Whether you’re a root vegetable fanatic or a newbie, try this delicious and simple recipe for Butternut Squash with Whole Wheat, Wild Rice and Onion Stuffing suggested by Slow Food USA for this holiday season. So load up on ingredients from your local farmers’ market or co-op, and do your part by helping out yourself, your community, and your Earth.


Serves: 8

  • 4 medium-small butternut squashes (about 1 pound each)

    Butternut Squash with Whole Wheat, Wild Rice and Onion Stuffing

  • 3/4 cup raw wild rice, rinsed
  • 1 tablespoon light olive oil
  • 1 heaping cup chopped red onion
  • 1 clove garlic, minced
  • 2 1/2 cups firmly packed torn whole wheat bread
  • 1 tablespoon sesame seeds
  • Sliced fresh sage leaves or 1/2 teaspoon dried sage
  • 1/2 dried thyme
  • 2 teaspoons season blend , or to taste
  • 1 cup fresh orange juice

Preheat the oven to 375 degrees.


Halve the squashes and scoop out seeds and fibers. Place them cut side up in shallow baking dishes and cover tightly with covers or more foil. Bake for 40 to 50 minutes, or until easily pierced with a knife but still firm.

In the meantime, bring 2 cups of water to a boil in a saucepan. Stir in the wild rice, reduce to a simmer, then cover and cook until the water is absorbed, about 40 minutes.

Heat the oil in a skillet. Add the onion and garlic and sauté until golden.

In a mixing bowl, combine the cooked wild rice with the sautéed onion and the remaining ingredients. When the squashes are cool enough to handle, scoop out the pulp, leaving firm shells about 1/2 inch thick. Chop the pulp and stir it into the rice mixture. Stuff the squashes, place in foil-lined baking dishes, and cover.
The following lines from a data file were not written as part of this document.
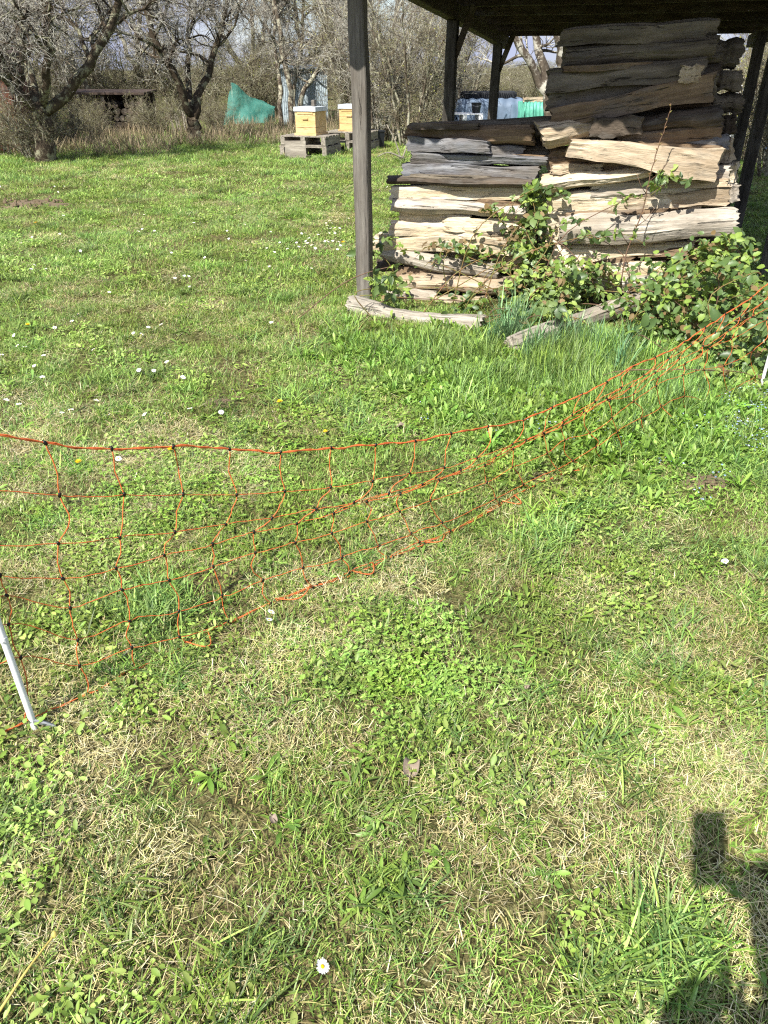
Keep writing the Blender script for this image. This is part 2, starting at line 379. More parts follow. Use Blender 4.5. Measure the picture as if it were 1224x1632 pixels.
for k, (s, w) in enumerate([(2.95, 0.0), (6.05, 0.03)]):  # short braces beside the second and third posts
    mb = MB(); mb.beam(SH(s, w + .05, rz(s) - .30), SH(s, w + .22, rz(s) + 0.13), 0.06, 0.07, seed=k); sh_part(mb, 'brace', M['beam_dark'])
def corrugated(length, width, n, amp, thick):
    u = np.linspace(-width / 2, width / 2, n * 8 + 1); z = amp * np.cos(u / width * n * 2 * np.pi)
    V = []; 
    for yy in (0, length):
        V += [[a, yy, b] for a, b in zip(u, z)]; V += [[a, yy, b + thick] for a, b in zip(u, z)]
    m = len(u); i = np.arange(m - 1)
    f = [np.stack([i, i + 1, i + 1 + 2 * m, i + 2 * m], -1), np.stack([i + m, i + 3 * m, i + 1 + 3 * m, i + 1 + m], -1), np.stack([i, i + m, i + 1 + m, i + 1], -1), np.stack([i + 2 * m, i + 1 + 2 * m, i + 1 + 3 * m, i + 3 * m], -1)]
    return np.array(V, float), np.concatenate(f)
for k in range(5):
    for j in range(3):
        L = (S1 - S0 + .3) / 3 + .12; V, f = corrugated(L, 0.93, 6, 0.022, 0.007)
        s = S0 - .12 + j * (L - .12); w = -0.32 + 0.87 * k + .45
        a = norm(np.array([AX[0], AX[1], ROOF_SLOPE])); n_ = np.cross(BX, a)
        o0 = SH(s, w, rz(s) + 0.285 - 0.012 * j + 0.009 * (k % 2))
        V = o0 + V[:, :1] * BX + V[:, 1:2] * a + V[:, 2:] * n_
        mb = MB().add(V, [f]); sh_part(mb, 'roof_sheet', M['roof_sheet'], True, 50)

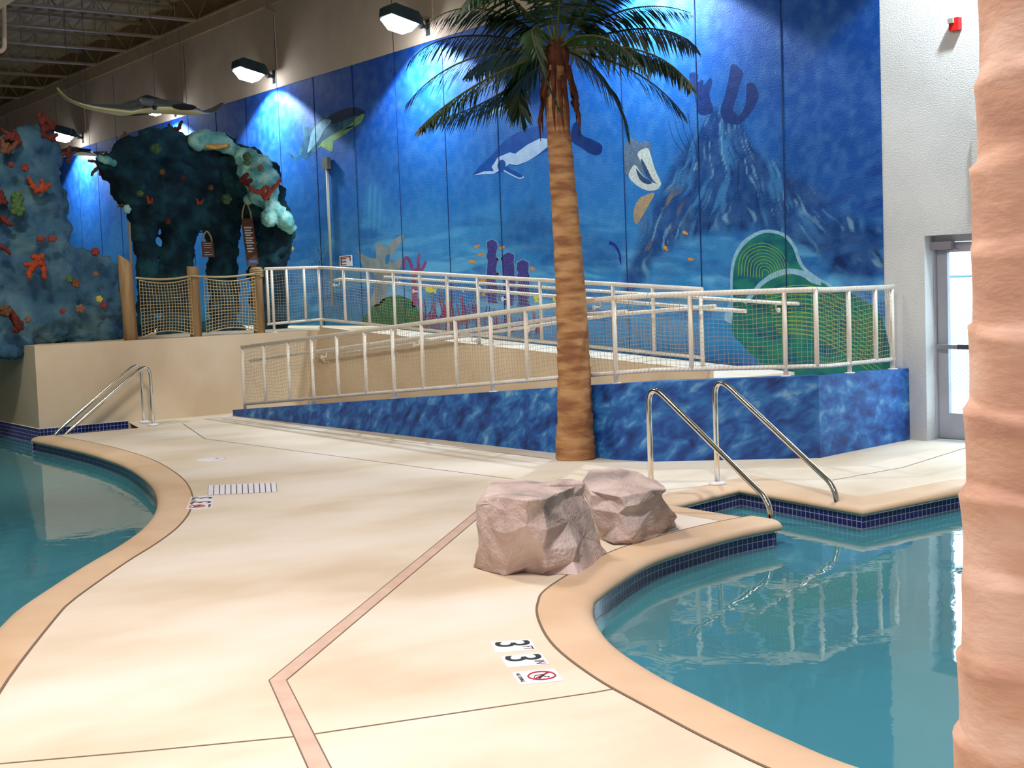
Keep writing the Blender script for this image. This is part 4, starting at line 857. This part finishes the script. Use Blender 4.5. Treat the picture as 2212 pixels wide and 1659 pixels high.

Before serving, place the squashes in a preheated 350 degree oven. Bake for 15 to 20 minutes, or just until well heated through.

VARIATION: To add drama to this presentation, try this recipe with other squash varieties. Hubbard squash, delicata, sweet dumpling and golden nugget are just a few of the stuffable edible squashes available.